Prends ta pelle et ton seau et va jouer dans les sables mouvants

roman d'Hervé GIRAUD

Ed. Thierry Magnier, 2015, 116 p.
Ed. Thierry Magnier, 2015, 116 p.

Je m'appelle Tchekhov, Anton de mon prénom. Il paraît qu'il existait un autre Anton Tchekhov qui était russe et qui écrivait des livres. Je n'écris rien, je ne lis pas les livres de ce mec parce que je ne suis pas russe, je n'ai qu'un seul livre qui s'appelle Le livre de la jungle et qui appartenait à ma mère, et je me tape de tout ça.

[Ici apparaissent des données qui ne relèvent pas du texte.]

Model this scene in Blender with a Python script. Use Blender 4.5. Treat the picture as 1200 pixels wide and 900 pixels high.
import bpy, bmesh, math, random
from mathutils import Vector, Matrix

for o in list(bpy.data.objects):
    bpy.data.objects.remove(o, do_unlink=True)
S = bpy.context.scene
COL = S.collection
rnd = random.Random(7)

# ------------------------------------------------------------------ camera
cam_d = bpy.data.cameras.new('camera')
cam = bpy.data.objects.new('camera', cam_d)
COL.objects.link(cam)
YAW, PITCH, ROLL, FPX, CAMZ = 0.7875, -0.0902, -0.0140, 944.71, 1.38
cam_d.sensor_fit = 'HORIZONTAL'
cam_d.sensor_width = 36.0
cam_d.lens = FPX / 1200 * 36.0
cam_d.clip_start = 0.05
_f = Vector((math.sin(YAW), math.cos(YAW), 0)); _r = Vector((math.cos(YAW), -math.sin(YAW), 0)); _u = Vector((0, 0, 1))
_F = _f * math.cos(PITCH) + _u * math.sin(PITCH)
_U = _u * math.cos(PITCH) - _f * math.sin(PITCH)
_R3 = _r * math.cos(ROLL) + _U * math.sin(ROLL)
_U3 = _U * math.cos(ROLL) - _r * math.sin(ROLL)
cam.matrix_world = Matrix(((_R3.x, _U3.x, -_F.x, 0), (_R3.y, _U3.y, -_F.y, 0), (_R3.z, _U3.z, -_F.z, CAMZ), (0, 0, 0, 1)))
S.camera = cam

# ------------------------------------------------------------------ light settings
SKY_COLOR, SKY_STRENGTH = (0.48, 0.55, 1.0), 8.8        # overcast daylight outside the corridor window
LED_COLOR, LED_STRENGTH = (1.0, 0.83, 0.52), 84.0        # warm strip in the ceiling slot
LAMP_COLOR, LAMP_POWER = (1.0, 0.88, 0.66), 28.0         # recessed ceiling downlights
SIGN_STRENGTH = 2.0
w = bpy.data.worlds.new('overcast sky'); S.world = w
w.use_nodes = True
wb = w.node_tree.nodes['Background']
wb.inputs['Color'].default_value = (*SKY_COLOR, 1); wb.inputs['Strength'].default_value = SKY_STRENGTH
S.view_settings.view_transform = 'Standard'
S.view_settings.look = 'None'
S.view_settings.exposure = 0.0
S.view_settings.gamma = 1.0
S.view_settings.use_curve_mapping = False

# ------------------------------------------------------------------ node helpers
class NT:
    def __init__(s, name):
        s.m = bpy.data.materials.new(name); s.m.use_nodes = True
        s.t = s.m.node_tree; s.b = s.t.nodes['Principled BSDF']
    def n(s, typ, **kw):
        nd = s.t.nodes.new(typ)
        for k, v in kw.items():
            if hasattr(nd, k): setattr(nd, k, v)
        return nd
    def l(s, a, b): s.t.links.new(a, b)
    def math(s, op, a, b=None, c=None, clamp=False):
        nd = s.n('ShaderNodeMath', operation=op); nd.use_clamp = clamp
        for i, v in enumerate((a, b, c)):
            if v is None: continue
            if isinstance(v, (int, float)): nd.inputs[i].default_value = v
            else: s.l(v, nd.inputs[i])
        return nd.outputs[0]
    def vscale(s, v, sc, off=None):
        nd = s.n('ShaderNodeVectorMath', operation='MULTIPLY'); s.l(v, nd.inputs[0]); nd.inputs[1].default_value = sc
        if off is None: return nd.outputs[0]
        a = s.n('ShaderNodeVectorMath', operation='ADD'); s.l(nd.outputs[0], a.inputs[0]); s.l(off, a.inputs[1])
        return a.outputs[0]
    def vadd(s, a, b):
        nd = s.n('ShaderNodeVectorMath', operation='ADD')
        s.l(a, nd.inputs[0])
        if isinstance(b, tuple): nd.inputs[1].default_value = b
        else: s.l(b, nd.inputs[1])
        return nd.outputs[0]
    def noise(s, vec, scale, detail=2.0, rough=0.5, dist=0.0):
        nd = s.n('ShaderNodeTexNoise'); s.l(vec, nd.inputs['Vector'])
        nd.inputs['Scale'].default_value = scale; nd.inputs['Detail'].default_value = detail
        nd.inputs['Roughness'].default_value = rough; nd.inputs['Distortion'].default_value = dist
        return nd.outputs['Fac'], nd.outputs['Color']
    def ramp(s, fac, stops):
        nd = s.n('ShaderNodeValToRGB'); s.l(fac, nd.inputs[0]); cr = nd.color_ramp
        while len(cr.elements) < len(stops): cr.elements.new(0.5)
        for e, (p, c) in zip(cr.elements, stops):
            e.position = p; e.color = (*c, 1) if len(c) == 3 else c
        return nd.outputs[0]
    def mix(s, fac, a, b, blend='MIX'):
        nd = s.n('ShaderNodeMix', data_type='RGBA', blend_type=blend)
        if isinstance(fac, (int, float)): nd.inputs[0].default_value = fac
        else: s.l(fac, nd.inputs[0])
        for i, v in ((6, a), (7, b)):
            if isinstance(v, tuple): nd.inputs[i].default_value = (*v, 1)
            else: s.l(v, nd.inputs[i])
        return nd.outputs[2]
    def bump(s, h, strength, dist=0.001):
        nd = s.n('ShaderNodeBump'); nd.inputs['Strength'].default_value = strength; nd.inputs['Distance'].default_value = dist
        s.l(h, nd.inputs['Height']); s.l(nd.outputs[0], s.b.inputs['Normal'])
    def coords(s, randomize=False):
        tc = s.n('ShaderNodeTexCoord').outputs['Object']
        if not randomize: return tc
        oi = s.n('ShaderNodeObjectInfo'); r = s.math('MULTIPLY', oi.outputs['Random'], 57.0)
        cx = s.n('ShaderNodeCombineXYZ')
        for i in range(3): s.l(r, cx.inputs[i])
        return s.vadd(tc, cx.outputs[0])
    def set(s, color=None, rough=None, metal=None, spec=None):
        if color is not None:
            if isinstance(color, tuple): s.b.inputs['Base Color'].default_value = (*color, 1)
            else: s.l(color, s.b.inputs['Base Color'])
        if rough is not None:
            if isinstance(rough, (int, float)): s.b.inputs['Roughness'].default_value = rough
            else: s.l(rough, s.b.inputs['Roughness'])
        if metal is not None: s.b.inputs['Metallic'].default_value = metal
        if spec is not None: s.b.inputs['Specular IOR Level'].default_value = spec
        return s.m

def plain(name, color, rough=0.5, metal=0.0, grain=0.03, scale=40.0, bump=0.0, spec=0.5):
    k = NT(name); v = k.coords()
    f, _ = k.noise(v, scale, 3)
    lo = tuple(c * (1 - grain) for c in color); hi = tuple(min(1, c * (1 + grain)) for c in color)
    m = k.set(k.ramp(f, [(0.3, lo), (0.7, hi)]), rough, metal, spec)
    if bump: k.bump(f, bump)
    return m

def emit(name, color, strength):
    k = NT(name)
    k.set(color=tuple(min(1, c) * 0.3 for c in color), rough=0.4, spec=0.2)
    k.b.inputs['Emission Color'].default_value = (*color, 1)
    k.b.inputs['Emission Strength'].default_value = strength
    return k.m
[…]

Je vis avec mon beau-père-tiers-de-confiance, le petit copain de ma mère qui est morte. Pas de pleurnicherie, je m'en cogne, ma mère, je ne l'aimais pas non plus. Enfin, je crois. Mon père, c'est le soldat de plomb pilote de chasse inconnu, il s'est tiré, s'est envolé avec le vent, voilà, je n'en sais pas plus.


Je vis sur une barge flottante amarrée dans un bras mort de la rivière, une poubelle flottante aux allures de poulailler, toute en planches goudronnées avec de la tôle ondulée sur le dessus.


Il n'est pas question que je finisse comme les autres, agglutinés dans les cages d'escalier des immeubles. Je suis un rebelle de la plus haute noblesse, je ne connais presque rien de ceux qui m'ont mis au monde, alors tout m'est permis. Je vais livrer ce carton à Wilbur comme prévu, et ensuite peaufiner avec Kléber le projet de braquage de la station-service qui va changer ma vie.

Mon avis :

Un roman dur et acéré comme la crête iroquoise qu'arbore le héros !

Au départ, l'histoire d'Anton ressemble à celle de tous ces petits délinquants fanfarons qui jouent aux gros durs le flingue à la ceinture. Rien de bien captivant, une pointe d'agacement presque. Et puis comme la pitoyable coupe "mohawk", le tout s'écroule lentement, se fissure, pour laisser apparaître un pauvre gosse privé d'enfance à qui on n'a jamais fêté l'anniversaire, ni raconté d'histoire pour s'endormir, encore moins offert de jouets ou de vacances. Un gamin touchant qui se raccroche au seul objet qui lui reste de sa mère, Le Livre de la jungle - ça l'aide à s'évader de son quotidien sordide : "Je voudrais retourner dans mon rêve con", avoue Anton pour qui "le sommeil est un cri qui s'évanouit à l'intérieur". Il est vrai que son environnement ressemble à une jungle, avec le terrible Wilbur dans le rôle de Shere Kan le tigre féroce, et lui-même dans celui de Mowgli l'orphelin qui cherche sa place.

Tout s'effrite donc, le carton n'est pas le bon, le braquage finit au poste de police, et il ne reste plus à Anton qu'à souhaiter "que le ciel pleure pour moi qui suis incapable de pleurer". Commence alors une implacable critique de l'administration qui, du psy à l'assistante sociale en passant par les flics et le juge aux affaires familiales, n'est pas fichue de faire quoi que ce soit d'efficace pour l'insertion de l'adolescent. De toute façon, c'est bien connu : "Les pauvres gosses ne font que des pauvres gosses qui feront à leur tour des pauvres gosses"...

Heureusement, s'il est "fragile en apparence", Anton se révèle "solide par l'envie". Encouragé par Dune, une jeune fille qui le regarde "comme personne ne m'a jamais regardé", puis par Franco, un ancien boxeur qui le prend sous son aile, l'adolescent se trouve une force intérieure qui va l'aider à appréhender avec plus de sérénité sa relation au monde et aux autres. Libéré, il trouve alors le courage d'aller de l'avant : "Je ne sais pas où je vais, mais j'y vais". Mowgli a finalement choisi de rejoindre le monde des hommes... même si le chemin est rude.